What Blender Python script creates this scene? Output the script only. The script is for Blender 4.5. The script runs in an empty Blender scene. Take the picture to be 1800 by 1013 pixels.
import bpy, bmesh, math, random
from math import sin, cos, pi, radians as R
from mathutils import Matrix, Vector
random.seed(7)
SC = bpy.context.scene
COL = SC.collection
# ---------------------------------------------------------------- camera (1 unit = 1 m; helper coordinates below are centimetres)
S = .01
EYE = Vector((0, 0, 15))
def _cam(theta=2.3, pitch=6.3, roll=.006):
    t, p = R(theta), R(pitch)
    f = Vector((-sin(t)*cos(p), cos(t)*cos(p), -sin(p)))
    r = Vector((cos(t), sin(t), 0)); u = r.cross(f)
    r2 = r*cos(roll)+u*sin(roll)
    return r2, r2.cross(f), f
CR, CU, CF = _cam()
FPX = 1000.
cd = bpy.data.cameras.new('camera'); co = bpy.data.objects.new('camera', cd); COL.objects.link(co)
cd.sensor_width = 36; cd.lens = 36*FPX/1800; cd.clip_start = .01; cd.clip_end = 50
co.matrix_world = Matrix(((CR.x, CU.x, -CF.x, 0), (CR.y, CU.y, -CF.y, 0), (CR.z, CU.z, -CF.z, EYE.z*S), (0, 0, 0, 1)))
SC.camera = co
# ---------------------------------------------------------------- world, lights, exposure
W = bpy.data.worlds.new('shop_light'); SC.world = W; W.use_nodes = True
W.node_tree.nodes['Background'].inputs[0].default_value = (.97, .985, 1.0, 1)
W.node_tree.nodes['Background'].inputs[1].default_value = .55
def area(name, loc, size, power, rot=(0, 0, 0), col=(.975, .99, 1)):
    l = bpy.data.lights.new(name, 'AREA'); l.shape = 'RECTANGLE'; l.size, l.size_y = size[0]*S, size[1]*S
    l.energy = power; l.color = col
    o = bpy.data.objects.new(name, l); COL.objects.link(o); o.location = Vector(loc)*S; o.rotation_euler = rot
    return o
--
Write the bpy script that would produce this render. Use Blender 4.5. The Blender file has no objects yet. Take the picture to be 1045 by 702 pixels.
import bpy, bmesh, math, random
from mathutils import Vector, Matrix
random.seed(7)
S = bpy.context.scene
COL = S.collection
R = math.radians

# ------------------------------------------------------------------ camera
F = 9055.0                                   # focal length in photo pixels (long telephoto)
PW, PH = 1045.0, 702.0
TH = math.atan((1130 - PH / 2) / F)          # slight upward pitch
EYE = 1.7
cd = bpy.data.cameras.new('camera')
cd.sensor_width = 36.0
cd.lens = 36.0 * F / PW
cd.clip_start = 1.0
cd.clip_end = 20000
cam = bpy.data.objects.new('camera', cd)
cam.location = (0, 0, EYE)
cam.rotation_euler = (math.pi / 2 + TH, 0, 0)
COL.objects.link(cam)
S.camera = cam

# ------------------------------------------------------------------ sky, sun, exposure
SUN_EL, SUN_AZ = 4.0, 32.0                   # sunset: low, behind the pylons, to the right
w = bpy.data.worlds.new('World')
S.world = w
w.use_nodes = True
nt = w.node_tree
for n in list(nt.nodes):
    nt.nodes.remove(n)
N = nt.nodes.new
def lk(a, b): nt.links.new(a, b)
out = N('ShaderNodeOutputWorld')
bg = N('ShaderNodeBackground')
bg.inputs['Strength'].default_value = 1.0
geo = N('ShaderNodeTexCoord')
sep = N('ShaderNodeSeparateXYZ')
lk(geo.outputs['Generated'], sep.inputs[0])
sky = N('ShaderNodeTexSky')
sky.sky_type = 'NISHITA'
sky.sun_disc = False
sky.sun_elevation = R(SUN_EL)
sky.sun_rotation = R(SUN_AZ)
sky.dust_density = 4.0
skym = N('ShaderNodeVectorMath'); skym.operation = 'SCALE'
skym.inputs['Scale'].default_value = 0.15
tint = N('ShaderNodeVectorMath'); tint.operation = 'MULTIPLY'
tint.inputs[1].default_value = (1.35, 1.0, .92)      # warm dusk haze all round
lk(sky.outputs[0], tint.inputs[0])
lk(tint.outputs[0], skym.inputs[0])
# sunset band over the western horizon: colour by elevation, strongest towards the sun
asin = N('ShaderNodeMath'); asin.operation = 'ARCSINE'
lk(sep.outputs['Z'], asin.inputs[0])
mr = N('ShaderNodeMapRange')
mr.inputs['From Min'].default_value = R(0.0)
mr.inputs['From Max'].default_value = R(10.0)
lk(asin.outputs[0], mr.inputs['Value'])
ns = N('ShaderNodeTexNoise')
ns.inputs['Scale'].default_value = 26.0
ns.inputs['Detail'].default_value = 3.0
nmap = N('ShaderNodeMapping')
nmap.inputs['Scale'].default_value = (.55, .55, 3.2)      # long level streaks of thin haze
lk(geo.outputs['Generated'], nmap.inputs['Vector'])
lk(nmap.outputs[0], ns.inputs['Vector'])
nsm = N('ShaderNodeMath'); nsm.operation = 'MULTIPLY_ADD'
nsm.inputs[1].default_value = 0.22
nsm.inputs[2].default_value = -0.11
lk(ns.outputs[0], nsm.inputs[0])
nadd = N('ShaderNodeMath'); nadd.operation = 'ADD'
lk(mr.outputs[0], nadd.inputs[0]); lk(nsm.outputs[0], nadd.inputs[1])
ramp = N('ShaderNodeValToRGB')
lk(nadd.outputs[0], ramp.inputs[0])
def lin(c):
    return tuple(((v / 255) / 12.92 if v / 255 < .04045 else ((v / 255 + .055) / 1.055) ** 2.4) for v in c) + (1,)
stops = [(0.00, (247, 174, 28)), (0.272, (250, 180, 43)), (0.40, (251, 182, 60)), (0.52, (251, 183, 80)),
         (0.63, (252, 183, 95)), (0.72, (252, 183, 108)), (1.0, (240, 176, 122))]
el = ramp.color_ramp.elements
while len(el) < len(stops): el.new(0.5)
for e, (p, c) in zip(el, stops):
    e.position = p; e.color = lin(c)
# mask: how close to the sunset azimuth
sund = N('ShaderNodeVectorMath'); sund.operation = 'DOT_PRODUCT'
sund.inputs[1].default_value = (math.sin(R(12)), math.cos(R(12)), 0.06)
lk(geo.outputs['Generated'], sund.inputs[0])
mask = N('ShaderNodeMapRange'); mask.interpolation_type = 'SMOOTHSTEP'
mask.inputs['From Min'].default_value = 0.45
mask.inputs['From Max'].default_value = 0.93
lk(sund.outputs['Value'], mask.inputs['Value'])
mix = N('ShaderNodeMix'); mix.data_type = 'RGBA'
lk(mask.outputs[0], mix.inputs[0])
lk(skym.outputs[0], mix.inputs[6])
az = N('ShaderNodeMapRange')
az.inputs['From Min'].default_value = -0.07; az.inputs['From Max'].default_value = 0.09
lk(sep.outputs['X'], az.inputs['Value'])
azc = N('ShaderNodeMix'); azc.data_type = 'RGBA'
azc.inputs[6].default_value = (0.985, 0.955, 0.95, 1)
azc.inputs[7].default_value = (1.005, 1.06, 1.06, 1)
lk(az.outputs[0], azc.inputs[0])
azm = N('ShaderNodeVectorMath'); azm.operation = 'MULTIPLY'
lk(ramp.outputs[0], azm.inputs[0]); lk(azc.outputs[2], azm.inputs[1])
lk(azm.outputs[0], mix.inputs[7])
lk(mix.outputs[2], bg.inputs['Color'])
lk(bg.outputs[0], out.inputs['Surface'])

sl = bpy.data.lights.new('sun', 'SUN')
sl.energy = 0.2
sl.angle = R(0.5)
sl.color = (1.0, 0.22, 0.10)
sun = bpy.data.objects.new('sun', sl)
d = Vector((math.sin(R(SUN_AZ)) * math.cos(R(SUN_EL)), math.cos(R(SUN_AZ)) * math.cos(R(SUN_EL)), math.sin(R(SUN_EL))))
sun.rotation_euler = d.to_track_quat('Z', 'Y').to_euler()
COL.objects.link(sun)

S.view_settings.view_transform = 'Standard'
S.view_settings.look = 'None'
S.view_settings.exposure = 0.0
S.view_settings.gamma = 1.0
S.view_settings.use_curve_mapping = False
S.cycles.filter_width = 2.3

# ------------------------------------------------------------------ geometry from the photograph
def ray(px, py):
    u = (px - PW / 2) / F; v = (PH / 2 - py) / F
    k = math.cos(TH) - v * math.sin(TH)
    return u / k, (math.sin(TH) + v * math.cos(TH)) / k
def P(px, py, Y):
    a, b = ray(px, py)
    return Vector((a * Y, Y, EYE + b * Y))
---
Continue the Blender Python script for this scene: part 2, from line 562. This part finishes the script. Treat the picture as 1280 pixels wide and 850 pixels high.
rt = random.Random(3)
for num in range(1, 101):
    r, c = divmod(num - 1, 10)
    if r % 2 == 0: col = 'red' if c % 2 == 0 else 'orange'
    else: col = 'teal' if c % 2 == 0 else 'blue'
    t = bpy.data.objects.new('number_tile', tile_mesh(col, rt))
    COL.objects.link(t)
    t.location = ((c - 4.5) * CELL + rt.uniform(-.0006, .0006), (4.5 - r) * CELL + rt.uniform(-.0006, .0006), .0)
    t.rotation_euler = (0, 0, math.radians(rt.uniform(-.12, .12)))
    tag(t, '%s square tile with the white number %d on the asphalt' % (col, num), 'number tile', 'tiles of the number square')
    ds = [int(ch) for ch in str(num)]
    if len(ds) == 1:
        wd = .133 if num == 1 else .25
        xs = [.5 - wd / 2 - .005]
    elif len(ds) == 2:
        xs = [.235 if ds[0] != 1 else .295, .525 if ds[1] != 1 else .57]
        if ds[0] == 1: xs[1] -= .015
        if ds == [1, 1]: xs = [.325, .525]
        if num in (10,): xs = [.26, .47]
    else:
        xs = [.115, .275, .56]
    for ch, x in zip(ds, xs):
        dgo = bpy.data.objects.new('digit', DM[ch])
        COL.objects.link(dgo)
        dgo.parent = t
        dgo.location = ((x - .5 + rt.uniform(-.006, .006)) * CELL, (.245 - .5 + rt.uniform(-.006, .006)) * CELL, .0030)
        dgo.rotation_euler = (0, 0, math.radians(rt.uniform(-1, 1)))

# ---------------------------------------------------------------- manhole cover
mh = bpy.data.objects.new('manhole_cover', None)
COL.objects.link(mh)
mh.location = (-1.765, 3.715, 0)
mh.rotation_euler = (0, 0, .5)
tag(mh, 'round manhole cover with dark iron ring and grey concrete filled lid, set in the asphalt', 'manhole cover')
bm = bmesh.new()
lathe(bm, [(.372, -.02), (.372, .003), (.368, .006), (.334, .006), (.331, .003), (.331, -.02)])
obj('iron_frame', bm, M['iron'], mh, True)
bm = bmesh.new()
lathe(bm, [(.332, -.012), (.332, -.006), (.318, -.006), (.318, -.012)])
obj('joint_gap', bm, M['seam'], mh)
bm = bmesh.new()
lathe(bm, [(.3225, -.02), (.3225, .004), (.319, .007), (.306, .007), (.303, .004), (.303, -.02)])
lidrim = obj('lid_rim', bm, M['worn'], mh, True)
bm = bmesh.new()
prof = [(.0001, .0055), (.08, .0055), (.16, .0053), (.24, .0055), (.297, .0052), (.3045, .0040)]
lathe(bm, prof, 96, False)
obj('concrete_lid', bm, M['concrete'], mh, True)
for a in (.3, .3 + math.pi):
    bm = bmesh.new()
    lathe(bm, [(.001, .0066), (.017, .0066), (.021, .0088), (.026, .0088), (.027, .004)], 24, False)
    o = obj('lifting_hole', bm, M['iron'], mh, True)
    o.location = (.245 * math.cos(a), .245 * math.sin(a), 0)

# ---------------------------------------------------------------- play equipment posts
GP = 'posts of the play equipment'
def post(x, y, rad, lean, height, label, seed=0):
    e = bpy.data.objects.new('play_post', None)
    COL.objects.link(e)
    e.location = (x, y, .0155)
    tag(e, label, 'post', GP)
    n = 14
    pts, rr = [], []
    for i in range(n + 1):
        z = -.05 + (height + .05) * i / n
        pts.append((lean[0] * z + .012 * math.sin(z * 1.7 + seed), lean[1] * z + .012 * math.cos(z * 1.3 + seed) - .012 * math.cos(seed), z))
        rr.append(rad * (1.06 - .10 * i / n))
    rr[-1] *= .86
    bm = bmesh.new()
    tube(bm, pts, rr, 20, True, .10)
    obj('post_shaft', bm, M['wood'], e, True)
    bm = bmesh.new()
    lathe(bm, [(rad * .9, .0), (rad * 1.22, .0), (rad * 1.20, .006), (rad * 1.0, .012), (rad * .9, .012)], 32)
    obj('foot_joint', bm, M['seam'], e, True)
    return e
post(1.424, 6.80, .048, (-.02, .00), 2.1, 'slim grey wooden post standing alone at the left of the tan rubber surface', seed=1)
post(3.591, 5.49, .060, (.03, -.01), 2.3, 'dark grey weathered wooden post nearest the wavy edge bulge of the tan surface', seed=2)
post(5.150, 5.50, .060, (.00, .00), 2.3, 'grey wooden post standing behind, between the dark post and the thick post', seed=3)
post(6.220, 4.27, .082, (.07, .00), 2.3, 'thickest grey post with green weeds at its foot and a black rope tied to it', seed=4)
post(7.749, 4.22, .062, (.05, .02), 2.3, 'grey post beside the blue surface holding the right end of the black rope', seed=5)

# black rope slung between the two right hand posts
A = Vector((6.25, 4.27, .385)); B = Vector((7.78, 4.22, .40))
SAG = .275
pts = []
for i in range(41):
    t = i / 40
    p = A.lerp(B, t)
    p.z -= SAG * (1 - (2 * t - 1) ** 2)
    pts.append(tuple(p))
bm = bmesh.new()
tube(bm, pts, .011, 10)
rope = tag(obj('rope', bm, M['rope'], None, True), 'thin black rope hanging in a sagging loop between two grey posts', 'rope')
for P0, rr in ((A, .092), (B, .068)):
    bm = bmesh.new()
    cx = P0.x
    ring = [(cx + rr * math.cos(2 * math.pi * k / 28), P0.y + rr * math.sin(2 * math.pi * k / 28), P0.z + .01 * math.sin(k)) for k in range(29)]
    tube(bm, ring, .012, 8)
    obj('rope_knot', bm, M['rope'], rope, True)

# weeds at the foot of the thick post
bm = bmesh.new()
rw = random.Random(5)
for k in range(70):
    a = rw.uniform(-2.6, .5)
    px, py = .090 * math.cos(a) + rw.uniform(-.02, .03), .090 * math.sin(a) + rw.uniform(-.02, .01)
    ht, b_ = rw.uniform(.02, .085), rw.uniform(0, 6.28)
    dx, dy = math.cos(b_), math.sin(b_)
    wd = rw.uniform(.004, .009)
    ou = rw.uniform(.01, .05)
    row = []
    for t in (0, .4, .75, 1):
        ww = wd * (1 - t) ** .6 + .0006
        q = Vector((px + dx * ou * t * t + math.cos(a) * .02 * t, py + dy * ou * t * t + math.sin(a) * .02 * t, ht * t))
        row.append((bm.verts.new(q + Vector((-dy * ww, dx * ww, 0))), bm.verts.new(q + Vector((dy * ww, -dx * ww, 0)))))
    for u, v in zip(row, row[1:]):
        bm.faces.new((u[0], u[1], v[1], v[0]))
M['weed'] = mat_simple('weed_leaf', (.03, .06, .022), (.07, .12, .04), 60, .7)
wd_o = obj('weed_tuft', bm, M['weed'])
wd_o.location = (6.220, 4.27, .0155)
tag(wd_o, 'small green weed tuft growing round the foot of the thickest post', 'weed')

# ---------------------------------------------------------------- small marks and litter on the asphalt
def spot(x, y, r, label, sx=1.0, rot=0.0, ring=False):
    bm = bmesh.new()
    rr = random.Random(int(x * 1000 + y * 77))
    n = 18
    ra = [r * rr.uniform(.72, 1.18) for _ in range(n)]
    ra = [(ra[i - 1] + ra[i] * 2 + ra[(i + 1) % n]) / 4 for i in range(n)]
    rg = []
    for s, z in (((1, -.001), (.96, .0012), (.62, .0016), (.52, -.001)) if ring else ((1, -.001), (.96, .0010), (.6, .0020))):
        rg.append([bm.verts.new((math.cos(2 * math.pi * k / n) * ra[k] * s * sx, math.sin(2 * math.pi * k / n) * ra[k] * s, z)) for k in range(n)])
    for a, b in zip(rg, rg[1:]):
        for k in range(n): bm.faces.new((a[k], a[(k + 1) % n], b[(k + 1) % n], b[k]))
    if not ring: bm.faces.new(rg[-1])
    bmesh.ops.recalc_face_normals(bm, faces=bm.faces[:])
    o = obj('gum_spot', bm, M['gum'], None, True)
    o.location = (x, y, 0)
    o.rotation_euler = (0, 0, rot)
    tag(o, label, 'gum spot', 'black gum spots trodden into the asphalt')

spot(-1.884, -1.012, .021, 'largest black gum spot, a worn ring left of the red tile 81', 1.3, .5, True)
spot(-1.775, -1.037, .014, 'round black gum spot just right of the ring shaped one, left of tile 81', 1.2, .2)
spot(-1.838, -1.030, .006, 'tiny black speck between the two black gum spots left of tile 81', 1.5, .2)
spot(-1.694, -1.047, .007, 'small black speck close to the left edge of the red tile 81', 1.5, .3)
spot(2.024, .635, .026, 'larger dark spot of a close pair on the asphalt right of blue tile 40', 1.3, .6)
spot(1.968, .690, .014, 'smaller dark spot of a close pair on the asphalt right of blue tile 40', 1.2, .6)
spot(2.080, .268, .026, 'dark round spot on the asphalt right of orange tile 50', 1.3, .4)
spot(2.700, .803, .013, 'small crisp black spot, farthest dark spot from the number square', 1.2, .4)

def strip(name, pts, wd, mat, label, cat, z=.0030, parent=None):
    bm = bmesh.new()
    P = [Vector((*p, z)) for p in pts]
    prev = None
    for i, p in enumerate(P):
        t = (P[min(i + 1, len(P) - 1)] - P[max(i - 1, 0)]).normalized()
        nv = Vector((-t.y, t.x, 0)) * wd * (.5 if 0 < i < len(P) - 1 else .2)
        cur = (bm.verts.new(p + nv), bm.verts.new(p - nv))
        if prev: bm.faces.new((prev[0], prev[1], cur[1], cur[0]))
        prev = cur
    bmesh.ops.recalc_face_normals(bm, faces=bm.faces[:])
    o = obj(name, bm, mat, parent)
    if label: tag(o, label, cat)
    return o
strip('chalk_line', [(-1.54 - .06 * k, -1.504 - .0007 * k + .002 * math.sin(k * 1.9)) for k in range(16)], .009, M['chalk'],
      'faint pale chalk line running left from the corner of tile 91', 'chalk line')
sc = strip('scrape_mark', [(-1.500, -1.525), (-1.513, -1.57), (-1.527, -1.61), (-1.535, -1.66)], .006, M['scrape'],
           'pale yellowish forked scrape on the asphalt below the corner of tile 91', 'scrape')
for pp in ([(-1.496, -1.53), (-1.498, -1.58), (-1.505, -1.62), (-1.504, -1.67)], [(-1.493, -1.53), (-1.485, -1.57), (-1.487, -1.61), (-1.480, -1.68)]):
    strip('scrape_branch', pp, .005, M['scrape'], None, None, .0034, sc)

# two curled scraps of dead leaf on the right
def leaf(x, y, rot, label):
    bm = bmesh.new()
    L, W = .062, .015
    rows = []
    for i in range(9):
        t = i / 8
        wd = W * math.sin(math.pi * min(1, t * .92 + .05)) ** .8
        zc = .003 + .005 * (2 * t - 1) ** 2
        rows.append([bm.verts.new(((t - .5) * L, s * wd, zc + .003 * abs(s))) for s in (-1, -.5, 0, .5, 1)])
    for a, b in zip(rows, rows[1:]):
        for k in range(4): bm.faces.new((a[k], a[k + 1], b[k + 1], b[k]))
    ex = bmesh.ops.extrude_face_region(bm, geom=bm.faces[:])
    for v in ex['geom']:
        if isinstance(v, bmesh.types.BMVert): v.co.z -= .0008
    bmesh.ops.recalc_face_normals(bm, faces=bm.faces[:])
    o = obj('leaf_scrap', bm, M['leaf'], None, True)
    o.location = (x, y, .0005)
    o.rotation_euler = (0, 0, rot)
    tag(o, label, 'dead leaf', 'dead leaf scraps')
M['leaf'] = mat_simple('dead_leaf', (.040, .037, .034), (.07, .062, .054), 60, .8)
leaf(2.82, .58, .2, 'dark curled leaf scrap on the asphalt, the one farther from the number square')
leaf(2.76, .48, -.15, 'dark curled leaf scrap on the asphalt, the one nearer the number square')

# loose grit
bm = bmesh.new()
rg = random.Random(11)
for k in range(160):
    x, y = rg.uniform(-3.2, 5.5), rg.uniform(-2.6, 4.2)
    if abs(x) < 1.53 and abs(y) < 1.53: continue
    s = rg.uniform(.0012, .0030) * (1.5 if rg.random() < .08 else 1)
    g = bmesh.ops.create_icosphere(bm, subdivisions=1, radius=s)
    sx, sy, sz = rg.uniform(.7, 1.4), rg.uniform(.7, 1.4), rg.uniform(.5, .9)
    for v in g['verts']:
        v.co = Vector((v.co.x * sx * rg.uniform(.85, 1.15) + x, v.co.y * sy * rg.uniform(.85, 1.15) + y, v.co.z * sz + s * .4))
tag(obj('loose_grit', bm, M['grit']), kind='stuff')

*Aim of the exercise*
The lines above from the one containing "Write the bpy" through the one containing "S.camera = cam" are to be set down exactly, and no others.

*Written response*
Write the bpy script that would produce this render. Use Blender 4.5. The Blender file has no objects yet. Take the picture to be 1045 by 702 pixels.
import bpy, bmesh, math, random
from mathutils import Vector, Matrix
random.seed(7)
S = bpy.context.scene
COL = S.collection
R = math.radians

# ------------------------------------------------------------------ camera
F = 9055.0                                   # focal length in photo pixels (long telephoto)
PW, PH = 1045.0, 702.0
TH = math.atan((1130 - PH / 2) / F)          # slight upward pitch
EYE = 1.7
cd = bpy.data.cameras.new('camera')
cd.sensor_width = 36.0
cd.lens = 36.0 * F / PW
cd.clip_start = 1.0
cd.clip_end = 20000
cam = bpy.data.objects.new('camera', cd)
cam.location = (0, 0, EYE)
cam.rotation_euler = (math.pi / 2 + TH, 0, 0)
COL.objects.link(cam)
S.camera = cam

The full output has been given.